Abbiamo lasciato Ben Jones col cuore a pezzi e una vita da ricostruire dopo aver finalmente trovato l'amore e averlo perso per sempre in "Il diner nel deserto" e lo ritroviamo nel secondo capitolo della serie del deserto, "Lullaly Road" di James Anderson [NN Editore].
L'estate è finita nel deserto dello Utah e l'inverno si fa annunciare dal silenzio che piomba su tutto. Il vento taglia le rocce e la faccia di chi si azzarda ad uscire: Ben Jones, col suo autoarticolato è tra i temerari che, all'alba, si mettono in marcia sulla 117.

«Quanto a me, tra inferno e paradiso, Dio poteva anche rimettermi sulla 117. Non mi sarei opposto, anche degli avrei chiesto educatamente di coprire il costo della benzina e di assicurarsi che i clienti mi pagassero, puntualmente se possibile. Non era il paradiso e non era l'inferno, solo un rettilineo che gli passava in mezzo. Forse aveva qualcosa di entrambi. Era la 117.»

Una mattina fredda come le altre, Ben si ferma al solito distributore di benzina per fare rifornimento e trova un biglietto per lui: sotto al biglietto c'è un fagotto di panni e, tra questi, spunta la testa di un cane. Il fagotto è un bambino che il biglietto dice essere il figlio di Pedro, il gommista che lavora proprio in quel distributore e con cui Ben ha qualche volta scambiato dei saluti ma niente di più.
Possibile che uno sconosciuto gli lasci un bambino - suo figlio! - dopo averlo appena intravisto qualche volta? Ben non ne viene a capo, ma decide di caricare il bambino e il cane che lo protegge sul camion, perché altrimenti significherebbe farli morire nel freddo.

Inizia così un viaggio nel viaggio, una assoluta novità per Ben che ha sempre vissuto e viaggiato da solo: avere un altro essere umano che respira accanto a lui, non lo rassicura; sentirsi addosso gli occhi giudici di un cane che sembra capire più di quello che uno immagina, lo mette a disagio, eppure non può che sentirsi profondamente responsabile per il loro benessere.

La 117 diventa un inferno di ghiaccio dove gli uomini sono impotenti di fronte alla forza della natura: James Anderson descrive una prigione claustrofobica di vento e nebbia, dove non si vede niente e non ci si può muovere. Ogni aggettivo, ogni frase tagliata col diamante, riesce a cogliere il senso di isolamento di Ben e degli altri disgraziati costretti ad avere a che fare con uno dei deserti più aspri del mondo.
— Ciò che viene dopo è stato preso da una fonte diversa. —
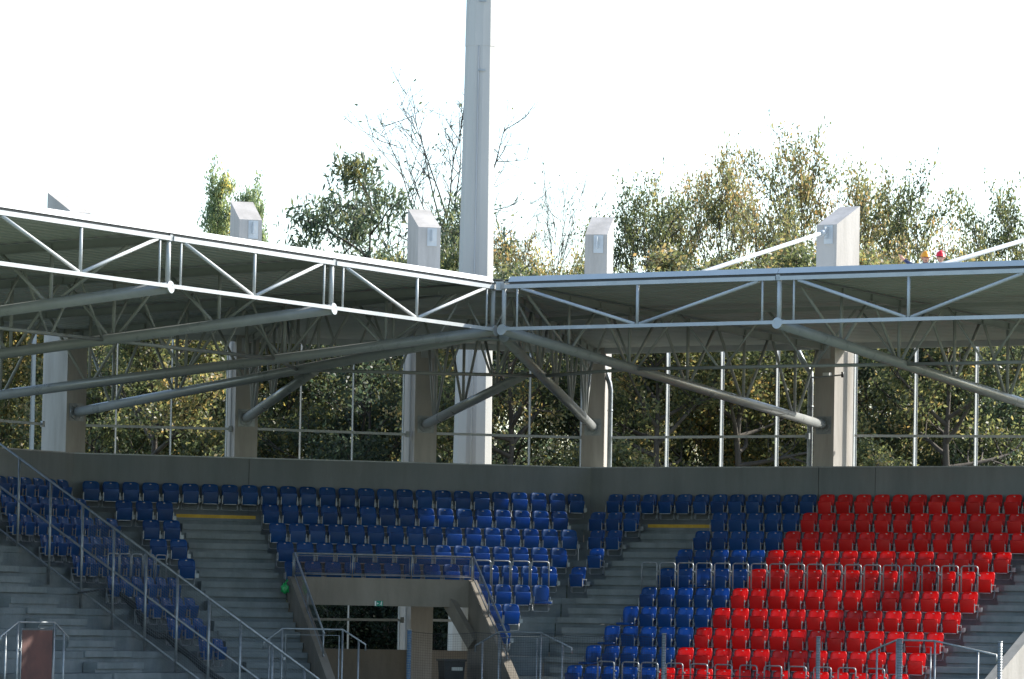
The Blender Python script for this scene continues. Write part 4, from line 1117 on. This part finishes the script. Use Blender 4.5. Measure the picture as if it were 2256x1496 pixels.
# ------------------------------------------------------------------ trees
def make_tree(seed, H, R_, h0, n_limb, kind, leaf_n, leaf_l, leaf_w, sub=7, sig=.42, up=.55, trunk_r=.26):
    rr = random.Random(seed); rg = np.random.default_rng(seed)
    wood = MB(); tips = []
    tp = []; x = y = 0.0; n = 9
    for k in range(n + 1):
        tp.append(Vector((x, y, H * .93 * k / n))); x += rr.uniform(-.2, .2) * H / 20; y += rr.uniform(-.2, .2) * H / 20
    wood.tube(tp, [trunk_r * (1 - k / n) ** .8 + .02 for k in range(n + 1)], 8, False)
    def trunk_at(f):
        f *= n / .93; f = min(f, n - .001); k = int(f); return tp[k].lerp(tp[k + 1], f - k)
    def profile(f):
        g = (f - h0) / (1 - h0)
        if kind == 'poplar': return .35 + .65 * math.sin(min(1, g * 1.6) * math.pi / 2) * (1 - g ** 3)
        if kind == 'ash': return max(.3, (1 - g) ** .45)
        if kind == 'bare': return .5 + .5 * (1 - g)
        return math.sqrt(max(.09, 1 - abs((g - .42) / .6) ** 3))
    def branch(p, d, L, r, depth):
        pts = [p]; q = p; dd = d.copy(); m = 5 if depth == 0 else 4
        for k in range(m):
            wv = .13 if kind == 'bare' else .28
            dd = (dd + Vector((rr.uniform(-wv, wv), rr.uniform(-wv, wv), rr.uniform(-.10, .30) if kind == 'broad' else rr.uniform(-.02, .16) if kind != 'ash' else rr.uniform(-.22, .2)))).normalized()
            q = q + dd * L / m; pts.append(q)
        wood.tube(pts, [r * (1 - k / (m + .35)) + (.006 if kind == 'bare' else .012) for k in range(m + 1)], 5 if depth == 0 else 3, False)
        if depth >= (2 if kind != 'bare' else 3) or L < .5:
            tips.extend(pts[1:] if depth > 1 else pts[2:]); return
        ns = sub if depth == 0 else max(3, sub - 3)
        for k in range(ns):
            f = .25 + .75 * (k + rr.random()) / ns; i = min(int(f * m), m - 1); o = pts[i].lerp(pts[i + 1], f * m - i)
            ax = Vector((rr.gauss(0, 1), rr.gauss(0, 1), rr.gauss(.15, .7))).normalized()
            nd = ((pts[i + 1] - pts[i]).normalized() * .75 + ax * .8).normalized()
            branch(o, nd, L * rr.uniform(.3, .5) * (1.15 - .4 * f), r * .42, depth + 1)
        tips.append(q)
    for k in range(n_limb):
        f = h0 + (.985 - h0) * (k + rr.random() * .8) / n_limb; a = k * 2.39996 + rr.uniform(-.5, .5)
        g = (f - h0) / (1 - h0)
        el = -.05 + up * g + .5 * g ** 4 + rr.uniform(-.1, .25)
        if kind == 'poplar': el = 1.05
        if kind == 'bare': el = .72 + .45 * g
        if kind == 'ash': el = .05 + .75 * g ** 2 + rr.uniform(-.12, .12)
        d = Vector((math.cos(a) * math.cos(el), math.sin(a) * math.cos(el), math.sin(el)))
        branch(trunk_at(f), d, R_ * profile(f) * rr.uniform(.75, 1.15) * (1.0 if kind != 'poplar' else 1.6), trunk_r * .36 * (1 - .6 * g), 0)
    T = np.array([tuple(t) for t in tips])
    # leaves gather in clumps round the twigs
    idx = rg.integers(0, len(T), leaf_n)
    wt = rg.random(len(T)) ** .6
    keep = rg.random(leaf_n) < wt[idx]
    idx = idx[keep]; n = len(idx)
    c = T[idx] + rg.normal(0, sig, (n, 3)) * np.array([1, 1, .75])
    a = rg.normal(0, 1, (n, 3)); 
    if kind == 'ash': a[:, 2] -= .8
    a /= np.linalg.norm(a, axis=1)[:, None]
    b = np.cross(a, rg.normal(0, 1, (n, 3))); b /= np.linalg.norm(b, axis=1)[:, None] + 1e-9
    sc = rg.uniform(.7, 1.3, (n, 1)); l = a * leaf_l * sc; w = b * leaf_w * sc
    bend = np.cross(a, b) * leaf_w * .25
    V = np.stack([c - l, c + w * .9 - l * .1 + bend, c + l, c - w * .9 - l * .1 + bend], 1).reshape(-1, 3)
    F = np.arange(n * 4).reshape(-1, 4)
    lm = bpy.data.meshes.new("crown"); lm.vertices.add(len(V)); lm.vertices.foreach_set("co", V.ravel())
    lm.loops.add(n * 4); lm.loops.foreach_set("vertex_index", F.ravel()); lm.polygons.add(n)
    lm.polygons.foreach_set("loop_start", np.arange(n) * 4); lm.polygons.foreach_set("loop_total", np.full(n, 4)); lm.update(calc_edges=True); lm.validate()
    lm['ztop'] = float(np.percentile(V[:, 2], 99.7)) if kind != 'bare' else float(max(t[2] for t in tips))
    return wood.mesh("trunk"), lm
TV = {
    'broad_a': make_tree(11, 20, 6.2, .16, 26, 'broad', 72000, .115, .07, 7, .40),
    'broad_b': make_tree(23, 20, 5.6, .14, 28, 'broad', 72000, .115, .07, 7, .42, .8),
    'broad_c': make_tree(37, 20, 6.6, .20, 24, 'broad', 60000, .12, .07, 7, .40, .7),
    'airy': make_tree(51, 20, 6.0, .22, 26, 'broad', 25000, .115, .06, 7, .33, .8),
    'high': make_tree(45, 20, 4.5, .62, 16, 'broad', 30000, .11, .06, 7, .34, .8, .34),
    'ash': make_tree(64, 20, 7.2, .35, 15, 'ash', 13000, .17, .05, 6, .36, .5, .22),
    'poplar': make_tree(77, 20, 1.9, .12, 46, 'poplar', 30000, .085, .055, 5, .22, trunk_r=.2),
    'bare': make_tree(88, 20, 8.5, .45, 18, 'bare', 500, .10, .05, 7, .25, trunk_r=.2),
    'shrub': make_tree(99, 5, 3.0, .05, 22, 'broad', 24000, .075, .05, 6, .30, .9, .08),
}
def plant(var, px, top_py, y, leaf, label, rz, lean=0.0, name="tree", wide=1.0, cat="tree", grp="trees behind the stand"):
    top = at_y(px, top_py, y); base_h = TV[var][1]['ztop']
    s = (top.z - GROUND) / base_h
    root = thing(name, (top.x, top.y, GROUND), label, cat, grp, rz)
    root.scale = (s * wide, s * wide, s)
    root.rotation_euler = (0, lean, 0) if lean else (0, 0, rz)
    w, l = TV[var]
    o = link("trunk", w, M['bark'], root, True)
    o = link("crown", l, None, root, True)
    if not l.materials: l.materials.append(M[leaf])
    o.material_slots[0].link = 'OBJECT'; o.material_slots[0].material = M[leaf]
T_ = [
 ('broad_a', 40, 575, 139, 'leaf_green', "leafy tree behind the gap at the far left edge", .3), ('broad_b', 205, 600, 131, 'leaf_green', "green tree seen right of the far left column", 1.7),
 ('broad_c', 345, 590, 138, 'leaf_green', "leafy tree in the gap before the second column", 2.9), ('broad_b', 455, 640, 130, 'leaf_green', "green tree close left of the second column", 4.0),
 ('broad_a', 640, 640, 133, 'leaf_green', "green tree in the gap right of the second column", 5.1), ('broad_c', 800, 640, 129, 'leaf_dark', "dark green tree left of the third column", .9),
 ('broad_b', 950, 545, 136, 'leaf_green', "green tree behind the third column beside the mast", 2.2), ('broad_a', 1075, 620, 131, 'leaf_dark', "dark tree right behind the mast foot", 3.3),
 ('airy', 1130, 520, 141, 'leaf_olive', "yellow-green tree right of the mast above the roof", 4.6), ('airy', 1225, 565, 146, 'leaf_yellow', "pale yellow tree top left of the corner column", 5.5),
 ('airy', 1275, 560, 137, 'leaf_green', "small green tree top beside the corner column", .4),
 ('airy', 1405, 395, 147, 'leaf_green', "rounded green tree right of the corner column", 1.1), ('airy', 1500, 395, 152, 'leaf_olive', "thin-topped tree between the rounded tree and the tallest one", 2.0),
 ('airy', 1610, 330, 150, 'leaf_olive', "brownish tall tree left of the tallest crown", 3.4), ('airy', 1760, 288, 154, 'leaf_olive', "tallest brownish tree above the tie rod", 4.4),
 ('airy', 1690, 420, 143, 'leaf_olive', "olive tree behind the tie rod", 5.6), ('airy', 1890, 375, 150, 'leaf_olive', "brownish tree crown behind the sunlit column top", .2),
 ('airy', 2000, 372, 146, 'leaf_green', "green tree with a pointed top left of the workers", 1.4), ('airy', 1960, 530, 139, 'leaf_olive', "lower olive tree left of the workers", 2.6),
 ('airy', 2215, 410, 145, 'leaf_green', "green tree at the right edge above the roof", 3.9), ('airy', 2110, 500, 142, 'leaf_olive', "olive tree right behind the workers", 5.0),
 ('broad_a', 1330, 700, 129, 'leaf_dark', "dark tree in the gap left of the corner posts", 4.8), ('broad_b', 1480, 690, 130, 'leaf_dark', "dark tree behind the first bright posts", .7),
 ('broad_a', 1640, 680, 129, 'leaf_green', "green tree behind the last bright posts before the sunlit column", 1.9), ('broad_c', 1930, 690, 130, 'leaf_green', "green tree right of the sunlit column in the gap", 2.4),
 ('broad_a', 2090, 670, 128, 'leaf_dark', "dark tree in the gap between the far right posts", 3.6), ('broad_b', 2240, 680, 131, 'leaf_green', "green tree in the gap at the right edge", 5.3),
 ('broad_b', 120, 590, 148, 'leaf_green', "leafy tree deep behind the far left column", 3.0), ('broad_a', 275, 600, 150, 'leaf_green', "green tree deep behind the first slim posts", 4.2),
 ('broad_c', 420, 600, 147, 'leaf_green', "green tree deep behind the post left of the second column", 1.3), ('broad_a', 560, 615, 146, 'leaf_green', "leafy tree deep behind the second column", 2.1),
 ('broad_b', 715, 615, 145, 'leaf_green', "green tree deep behind the middle slim posts", 5.9), ('broad_c', 880, 605, 144, 'leaf_green', "green tree deep behind the third column", 3.7),
 ('broad_a', 1560, 560, 141, 'leaf_olive', "olive tree deep behind the bright posts", 2.7), ('broad_b', 1800, 560, 139, 'leaf_green', "green tree deep behind the sunlit column", 1.0),
 ('broad_c', 2180, 590, 137, 'leaf_green', "green tree deep behind the far right post", .5), ('broad_b', -30, 600, 133, 'leaf_green', "green tree cut by the left picture edge", 2.5),
 ('high', 1418, 600, 124, 'leaf_green', "dark bare-trunked tree behind the first bright posts", 2.2), ('high', 362, 600, 123, 'leaf_green', "dark trunk rising behind the slim posts left of the second column", 4.9),
 ('high', 1092, 600, 123, 'leaf_green', "dark trunk close right of the mast foot", 3.4), ('high', 1655, 590, 125, 'leaf_green', "dark trunk between the bright posts and the sunlit column", .8),
 ('high', 2075, 590, 124, 'leaf_green', "dark trunk between the two far right posts", 1.6),
]
for var, px, py, y, leaf, lab, rz in T_: plant(var, px, py, y, leaf, lab, rz, wide=.52 if var == 'airy' else (.55 if py < 560 else 1.0))
plant('ash', 840, 352, 150, 'leaf_dark', "sparse dark-leaved tree spreading left of the mast", 2.4, wide=.8)
plant('ash', 715, 478, 151, 'leaf_dark', "low sparse tree spreading between the poplars and the mast", 4.1, wide=.75)
plant('ash', 975, 420, 147, 'leaf_dark', "sparse tree filling the sky close beside the mast", 5.2, wide=.7)
plant('bare', 1000, 135, 158, 'leaf_dark', "nearly bare tree with fine twigs behind the mast", .6, wide=.95)
plant('bare', 1150, 312, 150, 'leaf_dark', "thin nearly bare tree leaning right of the mast", .6, lean=.085, wide=.5)
plant('poplar', 506, 370, 168, 'leaf_poplar', "tall slender poplar behind the second column top", .5, wide=.46, name="poplar_tree")
plant('poplar', 545, 405, 171, 'leaf_poplar', "slender poplar close right of the tallest poplar", 3.1, wide=.4, name="poplar_tree")
plant('poplar', 483, 428, 169, 'leaf_poplar', "small slender poplar left of the tallest poplar", 2.1, wide=.3, name="poplar_tree")
plant('poplar', 582, 440, 165, 'leaf_poplar', "small slender poplar right of the second column top", 1.2, wide=.36, name="poplar_tree")
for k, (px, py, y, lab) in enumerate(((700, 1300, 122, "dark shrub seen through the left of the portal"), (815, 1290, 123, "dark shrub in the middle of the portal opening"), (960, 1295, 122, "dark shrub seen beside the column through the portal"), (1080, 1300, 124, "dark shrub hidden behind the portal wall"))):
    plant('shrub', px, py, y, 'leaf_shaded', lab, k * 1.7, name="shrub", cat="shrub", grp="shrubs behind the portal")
«C'era una parte di me che era sempre spaventata; avevo paura di me stesso, di cosa avevo fatto e di cosa avrei fatto, di cosa potevo fare. Ogni volta era un gioco di equilibri, e quasi sempre riuscivo a restare sul filo.»

Ritroviamo alcuni dei personaggi del primo libro come Walt Butterfield che condivide il dolore della perdita con Ben e che mantiene sempre chiuso il Premiato Diner del Deserto; e John, il Predicatore, che porta in giro lungo la 117 la sua croce, di legno e metaforica; Ginny che ha partorito la sua bambina e si è molto legata a Ben. Su ognuno di loro sappiamo qualcosa in più rispetto al primo libro, ma conosciamo anche nuovi personaggi che ci aiutano a scoprire sempre più aspetti della complessa personalità di Ben.

"Il diner nel deserto" mi ha fatto affacciare su una realtà dura e cruda che, pagina dopo pagina, ho iniziato ad amare, mentre "Lullaby Road" mi ha riportato in quei luoghi pieni di suggestioni, per visitare amici conosciuti qualche tempo addietro e con cui è stato piacevole prendere un caffè guardando il sole che tramonta dietro le rocce rosse.

Leggete la citazione qui in fondo e poi ditemi se non vi sentite avvolgere dalla luce, dalla nebbia, dalle parole ricamate per far filtrare una poesia rara - e rarefatta - che non lascia indifferenti.
Io ho snocciolato sulla lingua numerose volte queste frasi e ogni volta ne ho gustato la pienezza. 
È  anche questo che cerco in un buon libro, che mi faccia sentire la musica della storia e, allo stesso tempo, la nostalgia per i personaggi quando la storia giunge alla fine.

«Nell'ora prima dell'alba, quando il sole era una promessa distante e la temperatura era arrivata al minimo, ci addentrammo in una nebbia luminosa, separata dall'oscurità, che si allungava in strati incandescenti, si spostava e si posava, alternando strisce sottili di buio notturno a sporadiche fasce di luce impalpabile. In quel bagliore vaporoso il vento cessò e l'aria cominciò a riscaldarsi leggermente, ma non mi feci domande sulla nebbia luminosa che sembrava salire dal suolo come un fuoco d'erba ardente.»